Reflection is a required state of awareness for realizing a harmonious relationship. A significant manner to maintain a happy marriage is to be content through appreciation. Maintaining appreciative attitudes for your spouse and your relationship begins by cognizant observation. Deliberate rumination will render illumination. In ascertaining what you do have obscurity is resolved, thereby releasing provision for appreciation. Appreciation brings transformation.
Misconceptions are often obtained through parental and/or cultural teachings. Children are often taught that more is better and that teaching continues throughout their adolescence years. They learn to gain acquisitions for themselves, to want, and to whine when they don’t get their way. Their early foundations have spoiled them, teaching them selfishness, dissatisfaction, and ingratitude. It can be difficult to strip away improper foundational teachings, but it is necessary to obtain healthy relationships.
Perceptual experience is the representation of what is perceived. Sometimes a good dose of changeology is necessary for maintaining a contented relationship. It is often poor thought patterns and thinking mannerisms that display ingratitude by way of self-interest. One can not outwardly reflect if they are inwardly absorbed. Those who lack contentment will never have enough.
Maintaining a happy relationship begins with a couples appreciation of each other. It’s not always what your spouse does not do, it’s your ability to perceive their loving intentions with gratitude. Many people are so focused on what they don’t get that they are oblivious to the prominence of love standing right before them. Selfishness does not find contentment and thus true happiness can never be achieved. Some people are just so self-centered that they may never be able to savor loves experience. Do you remember when your parents told you to share when you were young?

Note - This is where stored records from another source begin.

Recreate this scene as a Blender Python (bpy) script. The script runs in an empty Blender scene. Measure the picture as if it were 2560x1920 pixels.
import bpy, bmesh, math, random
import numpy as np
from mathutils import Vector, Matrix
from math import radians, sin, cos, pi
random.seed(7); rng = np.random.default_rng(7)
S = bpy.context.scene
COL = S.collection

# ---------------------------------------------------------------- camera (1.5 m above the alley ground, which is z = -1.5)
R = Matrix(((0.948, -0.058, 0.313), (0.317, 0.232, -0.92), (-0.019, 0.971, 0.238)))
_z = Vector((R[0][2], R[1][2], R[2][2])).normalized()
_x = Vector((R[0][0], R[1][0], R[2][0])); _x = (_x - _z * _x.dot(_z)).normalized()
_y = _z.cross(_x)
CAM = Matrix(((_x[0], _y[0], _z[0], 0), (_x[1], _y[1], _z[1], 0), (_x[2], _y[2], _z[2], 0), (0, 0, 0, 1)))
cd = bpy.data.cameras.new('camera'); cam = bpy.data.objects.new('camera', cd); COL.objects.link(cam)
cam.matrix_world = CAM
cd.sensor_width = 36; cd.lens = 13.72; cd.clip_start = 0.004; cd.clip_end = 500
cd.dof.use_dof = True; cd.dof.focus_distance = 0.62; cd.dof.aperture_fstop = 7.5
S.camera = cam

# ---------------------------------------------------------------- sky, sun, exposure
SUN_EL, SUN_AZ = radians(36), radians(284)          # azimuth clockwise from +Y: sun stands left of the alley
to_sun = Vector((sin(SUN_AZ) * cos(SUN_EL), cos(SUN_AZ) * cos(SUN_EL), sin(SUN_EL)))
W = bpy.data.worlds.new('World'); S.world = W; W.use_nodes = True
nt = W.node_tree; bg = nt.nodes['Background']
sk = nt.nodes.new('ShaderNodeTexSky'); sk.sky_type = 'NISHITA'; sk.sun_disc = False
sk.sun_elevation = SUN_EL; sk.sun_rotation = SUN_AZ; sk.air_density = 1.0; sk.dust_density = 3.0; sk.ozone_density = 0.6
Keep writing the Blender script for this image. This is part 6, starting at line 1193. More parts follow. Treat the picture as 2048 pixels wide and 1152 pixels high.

Couples become to easily accustomed with one another. They loose appreciation by way of familiarity, and then they take each other for granted. The key to contentment is to appreciate what you have. In order to appreciate you need to look more intently for what there is to be appreciated. Initiate a more conscious level of awareness and learn to appreciate the loving characteristics of your spouse. Be more attentive by taking the time to contemplate all the things you can think of that you can appreciate about your spouse. Make a list of those things so that you are more aware of their true magnitude. Make the necessary adjustments to recognize what there is to be appreciated, and feel the feelings that go along with that appreciation. Then act with specific intent to express your appreciation to them. Speech gratitude is nice, but the words "thank you" are only words if they are not supported by reasonable actions.